Start of COLLECTED MATERIAL

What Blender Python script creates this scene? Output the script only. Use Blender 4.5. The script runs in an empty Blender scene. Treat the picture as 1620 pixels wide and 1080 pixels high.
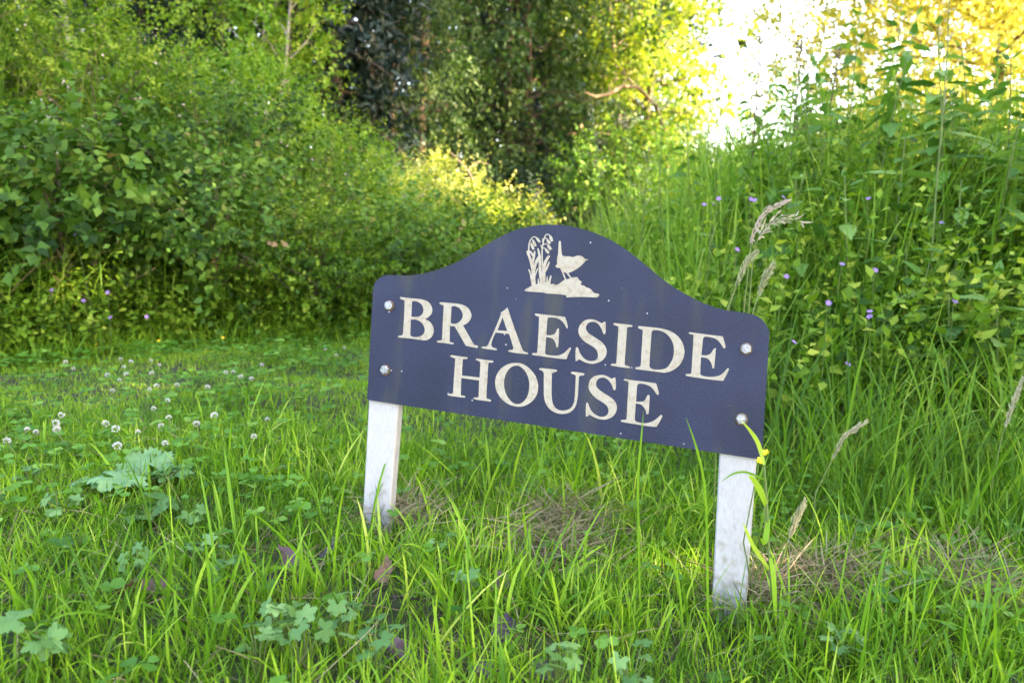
import bpy, math, numpy as np
from mathutils import Vector, Matrix
from mathutils.geometry import tessellate_polygon

# ---------------------------------------------------------------- camera, sky, sun, exposure
scene = bpy.context.scene
FPX, CAM_H, PITCH = 1260.0, 0.50, math.radians(8.13)     # focal length in pixels of a 1620 px wide frame
cam_data = bpy.data.cameras.new('camera')
cam_data.sensor_width = 36.0
cam_data.lens = 36.0 * FPX / 1620.0
cam_data.clip_start, cam_data.clip_end = 0.02, 2000.0
cam_data.dof.use_dof = True
cam_data.dof.focus_distance = 1.13
cam_data.dof.aperture_fstop = 6.0
cam_data.dof.aperture_blades = 9
camera = bpy.data.objects.new('camera', cam_data)
scene.collection.objects.link(camera)
camera.location = (0, 0, CAM_H)
camera.rotation_euler = (math.pi / 2 - PITCH, 0, 0)
scene.camera = camera

SUN_AZ, SUN_EL = math.radians(107.0), math.radians(24.0)  # azimuth clockwise from +Y
sun_dir = Vector((math.sin(SUN_AZ) * math.cos(SUN_EL), math.cos(SUN_AZ) * math.cos(SUN_EL), math.sin(SUN_EL)))
world = bpy.data.worlds.new('World')
scene.world = world
world.use_nodes = True
wn = world.node_tree
wn.nodes.clear()
sky = wn.nodes.new('ShaderNodeTexSky')
sky.sky_type = 'NISHITA'
sky.sun_disc = False
sky.sun_elevation, sky.sun_rotation = SUN_EL, SUN_AZ
sky.air_density, sky.dust_density, sky.ozone_density = 1.0, 1.6, 1.0
bg = wn.nodes.new('ShaderNodeBackground')
bg.inputs['Strength'].default_value = 0.15
wo = wn.nodes.new('ShaderNodeOutputWorld')
wn.links.new(sky.outputs[0], bg.inputs[0])
wn.links.new(bg.outputs[0], wo.inputs[0])
sun_data = bpy.data.lights.new('sun', 'SUN')
sun_data.energy = 5.0
sun_data.angle = math.radians(0.55)
sun_data.color = (1.0, 0.90, 0.70)
sun = bpy.data.objects.new('sun', sun_data)
scene.collection.objects.link(sun)
sun.rotation_euler = sun_dir.to_track_quat('Z', 'Y').to_euler()
scene.view_settings.view_transform = 'Standard'
scene.view_settings.look = 'None'
scene.view_settings.gamma = 1.0
scene.view_settings.use_white_balance = True              # camera set for open shade
scene.view_settings.white_balance_temperature = 8000
scene.view_settings.white_balance_tint = 18
scene.view_settings.exposure = 3.75
scene.view_settings.use_curve_mapping = False
scene.render.engine = 'CYCLES'
scene.cycles.max_bounces = 6
scene.cycles.diffuse_bounces = 3
scene.cycles.glossy_bounces = 2
scene.cycles.transmission_bounces = 4
scene.cycles.transparent_max_bounces = 4
scene.cycles.use_denoising = True
scene.cycles.caustics_reflective = False
scene.cycles.caustics_refractive = False

# ---------------------------------------------------------------- helpers
rng = np.random.default_rng(20240611)
COL = scene.collection
MATS = {}

def new_mat(name):
    m = bpy.data.materials.new(name)
    m.use_nodes = True
    nt = m.node_tree
    nt.nodes.clear()
    out = nt.nodes.new('ShaderNodeOutputMaterial')
    MATS[name] = m
    return m, nt, out

def ramp(nt, fac, stops):
    r = nt.nodes.new('ShaderNodeValToRGB')
    els = r.color_ramp.elements
    while len(els) < len(stops):
        els.new(0.5)
    for e, (p, c) in zip(els, stops):
        e.position = p
        e.color = (*c, 1.0)
    nt.links.new(fac, r.inputs[0])
    return r.outputs[0]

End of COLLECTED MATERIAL

WRITTEN REQUEST: Copy the listing in full and without alteration, omitting every picture.

RESPONSE BELOW:
What Blender Python script creates this scene? Output the script only. Use Blender 4.5. The script runs in an empty Blender scene. Treat the picture as 1620 pixels wide and 1080 pixels high.
import bpy, math, numpy as np
from mathutils import Vector, Matrix
from mathutils.geometry import tessellate_polygon

# ---------------------------------------------------------------- camera, sky, sun, exposure
scene = bpy.context.scene
FPX, CAM_H, PITCH = 1260.0, 0.50, math.radians(8.13)     # focal length in pixels of a 1620 px wide frame
cam_data = bpy.data.cameras.new('camera')
cam_data.sensor_width = 36.0
cam_data.lens = 36.0 * FPX / 1620.0
cam_data.clip_start, cam_data.clip_end = 0.02, 2000.0
cam_data.dof.use_dof = True
cam_data.dof.focus_distance = 1.13
cam_data.dof.aperture_fstop = 6.0
cam_data.dof.aperture_blades = 9
camera = bpy.data.objects.new('camera', cam_data)
scene.collection.objects.link(camera)
camera.location = (0, 0, CAM_H)
camera.rotation_euler = (math.pi / 2 - PITCH, 0, 0)
scene.camera = camera

SUN_AZ, SUN_EL = math.radians(107.0), math.radians(24.0)  # azimuth clockwise from +Y
sun_dir = Vector((math.sin(SUN_AZ) * math.cos(SUN_EL), math.cos(SUN_AZ) * math.cos(SUN_EL), math.sin(SUN_EL)))
world = bpy.data.worlds.new('World')
scene.world = world
world.use_nodes = True
wn = world.node_tree
wn.nodes.clear()
sky = wn.nodes.new('ShaderNodeTexSky')
sky.sky_type = 'NISHITA'
sky.sun_disc = False
sky.sun_elevation, sky.sun_rotation = SUN_EL, SUN_AZ
sky.air_density, sky.dust_density, sky.ozone_density = 1.0, 1.6, 1.0
bg = wn.nodes.new('ShaderNodeBackground')
bg.inputs['Strength'].default_value = 0.15
wo = wn.nodes.new('ShaderNodeOutputWorld')
wn.links.new(sky.outputs[0], bg.inputs[0])
wn.links.new(bg.outputs[0], wo.inputs[0])
sun_data = bpy.data.lights.new('sun', 'SUN')
sun_data.energy = 5.0
sun_data.angle = math.radians(0.55)
sun_data.color = (1.0, 0.90, 0.70)
sun = bpy.data.objects.new('sun', sun_data)
scene.collection.objects.link(sun)
sun.rotation_euler = sun_dir.to_track_quat('Z', 'Y').to_euler()
scene.view_settings.view_transform = 'Standard'
scene.view_settings.look = 'None'
scene.view_settings.gamma = 1.0
scene.view_settings.use_white_balance = True              # camera set for open shade
scene.view_settings.white_balance_temperature = 8000
scene.view_settings.white_balance_tint = 18
scene.view_settings.exposure = 3.75
scene.view_settings.use_curve_mapping = False
scene.render.engine = 'CYCLES'
scene.cycles.max_bounces = 6
scene.cycles.diffuse_bounces = 3
scene.cycles.glossy_bounces = 2
scene.cycles.transmission_bounces = 4
scene.cycles.transparent_max_bounces = 4
scene.cycles.use_denoising = True
scene.cycles.caustics_reflective = False
scene.cycles.caustics_refractive = False

# ---------------------------------------------------------------- helpers
rng = np.random.default_rng(20240611)
COL = scene.collection
MATS = {}

def new_mat(name):
    m = bpy.data.materials.new(name)
    m.use_nodes = True
    nt = m.node_tree
    nt.nodes.clear()
    out = nt.nodes.new('ShaderNodeOutputMaterial')
    MATS[name] = m
    return m, nt, out

def ramp(nt, fac, stops):
    r = nt.nodes.new('ShaderNodeValToRGB')
    els = r.color_ramp.elements
    while len(els) < len(stops):
        els.new(0.5)
    for e, (p, c) in zip(els, stops):
        e.position = p
        e.color = (*c, 1.0)
    nt.links.new(fac, r.inputs[0])
    return r.outputs[0]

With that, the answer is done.